*GIVEN ENTRIES:*
* * *
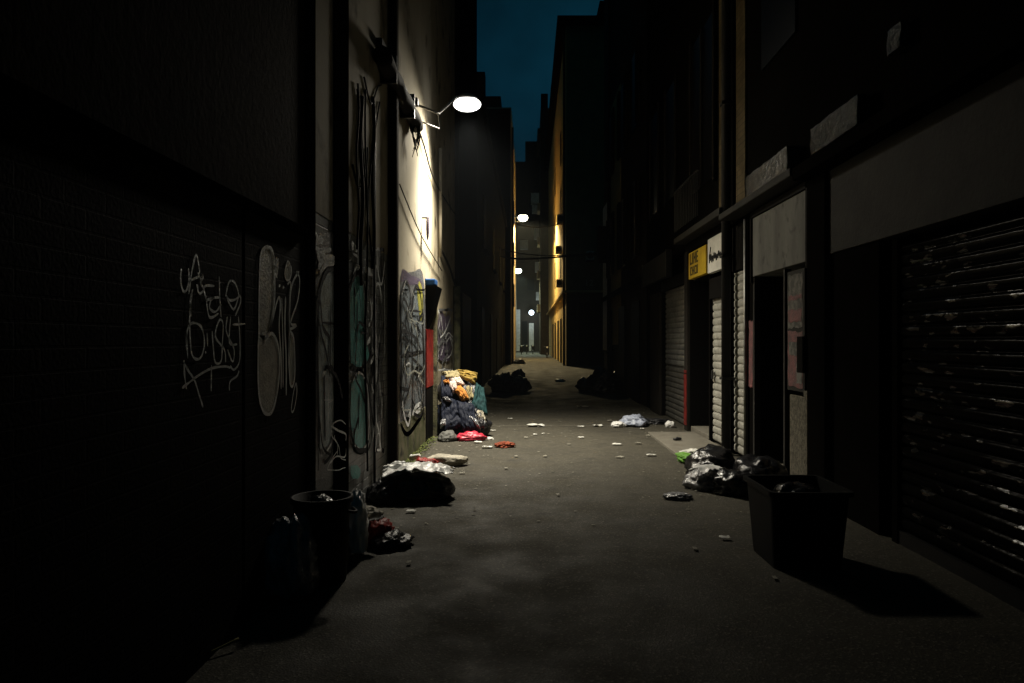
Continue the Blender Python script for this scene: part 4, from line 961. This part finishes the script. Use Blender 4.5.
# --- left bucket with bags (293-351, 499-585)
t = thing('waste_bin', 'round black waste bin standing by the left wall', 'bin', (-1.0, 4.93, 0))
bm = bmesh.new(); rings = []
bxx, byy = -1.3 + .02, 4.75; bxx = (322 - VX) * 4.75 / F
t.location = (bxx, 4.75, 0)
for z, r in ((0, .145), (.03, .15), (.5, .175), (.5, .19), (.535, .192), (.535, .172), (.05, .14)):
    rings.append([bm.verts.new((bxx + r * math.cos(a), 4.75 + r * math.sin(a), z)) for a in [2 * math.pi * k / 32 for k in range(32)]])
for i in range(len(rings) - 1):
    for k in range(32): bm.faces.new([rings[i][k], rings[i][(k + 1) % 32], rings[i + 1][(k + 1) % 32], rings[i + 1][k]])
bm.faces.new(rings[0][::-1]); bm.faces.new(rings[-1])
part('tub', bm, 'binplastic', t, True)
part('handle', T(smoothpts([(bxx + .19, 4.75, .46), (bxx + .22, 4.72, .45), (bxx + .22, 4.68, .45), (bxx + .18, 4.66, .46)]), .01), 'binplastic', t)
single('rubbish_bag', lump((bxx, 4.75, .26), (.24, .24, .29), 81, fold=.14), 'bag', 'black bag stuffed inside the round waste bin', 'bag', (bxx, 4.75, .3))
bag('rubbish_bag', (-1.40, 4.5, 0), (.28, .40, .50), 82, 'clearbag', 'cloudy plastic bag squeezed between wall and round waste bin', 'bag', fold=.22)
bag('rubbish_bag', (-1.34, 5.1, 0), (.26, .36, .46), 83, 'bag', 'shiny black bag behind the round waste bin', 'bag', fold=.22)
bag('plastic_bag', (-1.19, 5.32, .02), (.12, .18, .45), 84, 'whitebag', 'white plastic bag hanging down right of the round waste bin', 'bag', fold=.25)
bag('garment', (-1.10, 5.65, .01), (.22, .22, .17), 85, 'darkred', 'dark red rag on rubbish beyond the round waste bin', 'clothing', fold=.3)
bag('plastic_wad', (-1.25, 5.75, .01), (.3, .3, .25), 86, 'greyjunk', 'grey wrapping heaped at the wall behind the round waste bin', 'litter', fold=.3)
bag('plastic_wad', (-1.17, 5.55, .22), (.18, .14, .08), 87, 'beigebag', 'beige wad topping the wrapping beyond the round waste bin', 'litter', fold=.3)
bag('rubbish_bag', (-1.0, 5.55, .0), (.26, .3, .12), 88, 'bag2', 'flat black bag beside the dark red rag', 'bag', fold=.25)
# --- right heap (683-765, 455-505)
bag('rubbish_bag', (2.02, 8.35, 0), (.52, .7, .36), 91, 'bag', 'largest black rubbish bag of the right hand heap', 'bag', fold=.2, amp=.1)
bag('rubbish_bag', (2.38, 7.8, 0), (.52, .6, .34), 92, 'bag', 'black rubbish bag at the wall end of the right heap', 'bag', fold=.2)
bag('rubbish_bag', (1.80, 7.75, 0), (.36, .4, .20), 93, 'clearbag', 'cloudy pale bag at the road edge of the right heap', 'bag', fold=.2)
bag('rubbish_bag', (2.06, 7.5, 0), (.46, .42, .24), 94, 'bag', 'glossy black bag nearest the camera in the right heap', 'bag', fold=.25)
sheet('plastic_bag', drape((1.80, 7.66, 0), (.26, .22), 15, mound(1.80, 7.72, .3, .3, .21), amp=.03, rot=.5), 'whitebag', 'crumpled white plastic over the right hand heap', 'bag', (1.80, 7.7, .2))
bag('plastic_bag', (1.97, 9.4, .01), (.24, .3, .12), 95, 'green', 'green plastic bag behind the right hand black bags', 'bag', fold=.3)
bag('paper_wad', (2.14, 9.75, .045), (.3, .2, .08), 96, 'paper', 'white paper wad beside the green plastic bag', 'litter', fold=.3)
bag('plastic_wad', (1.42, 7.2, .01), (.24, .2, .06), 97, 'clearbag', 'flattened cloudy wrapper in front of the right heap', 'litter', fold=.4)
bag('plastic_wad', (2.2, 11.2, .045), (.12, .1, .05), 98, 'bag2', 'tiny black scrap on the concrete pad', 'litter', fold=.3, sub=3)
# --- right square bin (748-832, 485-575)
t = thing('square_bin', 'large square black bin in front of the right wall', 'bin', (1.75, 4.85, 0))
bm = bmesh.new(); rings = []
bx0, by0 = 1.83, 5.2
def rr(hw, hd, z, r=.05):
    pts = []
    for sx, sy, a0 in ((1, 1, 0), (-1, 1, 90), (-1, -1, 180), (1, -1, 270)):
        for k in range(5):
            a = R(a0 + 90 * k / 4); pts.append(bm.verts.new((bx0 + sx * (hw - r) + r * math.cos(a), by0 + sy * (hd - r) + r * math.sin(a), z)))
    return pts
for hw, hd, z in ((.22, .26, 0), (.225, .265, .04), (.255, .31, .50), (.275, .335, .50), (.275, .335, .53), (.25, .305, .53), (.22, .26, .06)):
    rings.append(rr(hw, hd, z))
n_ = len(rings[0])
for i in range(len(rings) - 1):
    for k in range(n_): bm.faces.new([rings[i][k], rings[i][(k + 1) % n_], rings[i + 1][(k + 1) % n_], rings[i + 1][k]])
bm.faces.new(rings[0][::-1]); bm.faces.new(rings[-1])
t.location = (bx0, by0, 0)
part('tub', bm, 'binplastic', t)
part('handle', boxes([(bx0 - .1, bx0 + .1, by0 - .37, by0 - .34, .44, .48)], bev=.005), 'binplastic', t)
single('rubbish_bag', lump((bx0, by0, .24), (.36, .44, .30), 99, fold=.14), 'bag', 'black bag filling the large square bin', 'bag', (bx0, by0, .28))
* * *
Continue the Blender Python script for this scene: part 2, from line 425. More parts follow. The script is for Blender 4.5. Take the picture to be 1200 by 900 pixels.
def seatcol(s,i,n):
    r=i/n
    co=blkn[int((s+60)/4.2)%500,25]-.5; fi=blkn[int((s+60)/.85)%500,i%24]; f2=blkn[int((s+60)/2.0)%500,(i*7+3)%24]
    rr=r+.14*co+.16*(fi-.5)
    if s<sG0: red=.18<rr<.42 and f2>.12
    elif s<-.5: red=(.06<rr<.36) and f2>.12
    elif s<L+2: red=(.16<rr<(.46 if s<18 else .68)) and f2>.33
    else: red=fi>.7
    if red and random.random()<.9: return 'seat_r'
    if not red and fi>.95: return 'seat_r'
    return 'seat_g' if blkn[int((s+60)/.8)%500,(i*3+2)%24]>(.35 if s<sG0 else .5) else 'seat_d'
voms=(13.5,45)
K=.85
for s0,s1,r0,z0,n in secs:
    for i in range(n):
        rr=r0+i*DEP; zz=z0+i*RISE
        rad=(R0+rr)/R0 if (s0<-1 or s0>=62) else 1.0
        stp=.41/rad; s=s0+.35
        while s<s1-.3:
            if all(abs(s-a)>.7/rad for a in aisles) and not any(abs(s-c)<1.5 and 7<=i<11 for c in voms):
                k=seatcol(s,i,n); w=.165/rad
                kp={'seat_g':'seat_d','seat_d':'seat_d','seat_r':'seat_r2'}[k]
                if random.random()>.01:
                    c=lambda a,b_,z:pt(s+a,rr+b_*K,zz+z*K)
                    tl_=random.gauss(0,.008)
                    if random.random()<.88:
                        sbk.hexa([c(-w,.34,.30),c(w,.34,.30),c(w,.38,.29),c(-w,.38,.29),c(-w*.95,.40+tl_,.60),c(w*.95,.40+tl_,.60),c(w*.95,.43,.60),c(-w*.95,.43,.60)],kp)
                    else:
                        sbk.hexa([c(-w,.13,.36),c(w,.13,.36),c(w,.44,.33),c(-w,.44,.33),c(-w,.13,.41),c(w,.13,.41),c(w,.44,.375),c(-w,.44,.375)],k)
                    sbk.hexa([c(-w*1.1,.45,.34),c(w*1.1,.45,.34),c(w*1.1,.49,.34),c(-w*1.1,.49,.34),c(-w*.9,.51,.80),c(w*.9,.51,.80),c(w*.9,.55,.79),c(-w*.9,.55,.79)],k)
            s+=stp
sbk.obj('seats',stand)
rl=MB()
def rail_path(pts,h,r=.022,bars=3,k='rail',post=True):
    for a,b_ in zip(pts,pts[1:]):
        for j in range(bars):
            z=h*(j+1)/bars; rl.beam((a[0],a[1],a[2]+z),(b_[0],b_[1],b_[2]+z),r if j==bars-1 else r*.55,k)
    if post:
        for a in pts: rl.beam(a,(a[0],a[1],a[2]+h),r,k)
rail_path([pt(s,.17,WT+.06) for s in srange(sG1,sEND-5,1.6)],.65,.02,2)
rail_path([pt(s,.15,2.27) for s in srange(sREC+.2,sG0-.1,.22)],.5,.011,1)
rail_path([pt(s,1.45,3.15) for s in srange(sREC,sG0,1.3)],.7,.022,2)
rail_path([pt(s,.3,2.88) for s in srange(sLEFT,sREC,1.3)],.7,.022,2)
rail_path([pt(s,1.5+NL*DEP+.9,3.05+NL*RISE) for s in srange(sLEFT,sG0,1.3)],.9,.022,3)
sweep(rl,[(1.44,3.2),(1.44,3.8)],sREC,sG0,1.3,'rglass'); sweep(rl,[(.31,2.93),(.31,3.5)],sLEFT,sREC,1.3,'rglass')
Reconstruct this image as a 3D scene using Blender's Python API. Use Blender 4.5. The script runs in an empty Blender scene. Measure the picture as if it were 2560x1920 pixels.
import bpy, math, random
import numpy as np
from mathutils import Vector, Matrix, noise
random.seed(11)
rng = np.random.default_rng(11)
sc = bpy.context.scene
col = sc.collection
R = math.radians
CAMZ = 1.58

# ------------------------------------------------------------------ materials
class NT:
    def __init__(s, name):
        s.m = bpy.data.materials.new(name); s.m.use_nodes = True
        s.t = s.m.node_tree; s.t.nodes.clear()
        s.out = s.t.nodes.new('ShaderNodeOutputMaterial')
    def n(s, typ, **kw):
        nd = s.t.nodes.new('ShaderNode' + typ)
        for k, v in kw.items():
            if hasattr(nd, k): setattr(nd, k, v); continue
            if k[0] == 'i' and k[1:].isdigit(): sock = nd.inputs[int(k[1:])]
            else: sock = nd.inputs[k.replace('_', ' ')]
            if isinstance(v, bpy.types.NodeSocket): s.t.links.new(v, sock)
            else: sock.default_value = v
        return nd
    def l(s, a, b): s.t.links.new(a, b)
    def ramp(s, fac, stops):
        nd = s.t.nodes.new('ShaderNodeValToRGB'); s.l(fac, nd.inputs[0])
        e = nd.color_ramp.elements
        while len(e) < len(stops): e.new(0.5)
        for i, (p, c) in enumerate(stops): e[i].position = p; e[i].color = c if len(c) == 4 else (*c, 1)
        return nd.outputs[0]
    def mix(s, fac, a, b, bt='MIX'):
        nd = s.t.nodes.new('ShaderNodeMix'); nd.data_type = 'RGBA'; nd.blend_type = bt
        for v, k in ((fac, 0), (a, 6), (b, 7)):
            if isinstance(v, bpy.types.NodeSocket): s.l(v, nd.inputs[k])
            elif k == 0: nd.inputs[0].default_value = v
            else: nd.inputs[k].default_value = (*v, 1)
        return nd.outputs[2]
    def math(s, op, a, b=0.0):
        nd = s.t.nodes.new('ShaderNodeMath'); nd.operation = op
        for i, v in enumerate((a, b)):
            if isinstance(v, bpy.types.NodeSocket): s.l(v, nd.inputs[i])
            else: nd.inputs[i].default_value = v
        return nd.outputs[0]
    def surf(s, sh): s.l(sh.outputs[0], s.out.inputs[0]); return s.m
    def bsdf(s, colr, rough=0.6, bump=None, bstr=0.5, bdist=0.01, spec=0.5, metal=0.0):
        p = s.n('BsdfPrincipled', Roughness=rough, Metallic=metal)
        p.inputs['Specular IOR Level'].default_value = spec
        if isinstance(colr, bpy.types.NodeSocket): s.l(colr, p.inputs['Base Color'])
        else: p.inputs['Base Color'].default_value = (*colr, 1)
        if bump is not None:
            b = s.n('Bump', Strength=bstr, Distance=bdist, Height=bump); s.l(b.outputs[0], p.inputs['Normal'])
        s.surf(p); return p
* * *
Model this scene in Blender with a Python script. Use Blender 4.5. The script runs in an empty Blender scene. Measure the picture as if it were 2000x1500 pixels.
* * *
Scan the entries above for the word "runs" and collect each line holding it.

*ANSWER TO THIS TASK:*
Reconstruct this image as a 3D scene using Blender's Python API. Use Blender 4.5. The script runs in an empty Blender scene. Measure the picture as if it were 2560x1920 pixels.
Model this scene in Blender with a Python script. Use Blender 4.5. The script runs in an empty Blender scene. Measure the picture as if it were 2000x1500 pixels.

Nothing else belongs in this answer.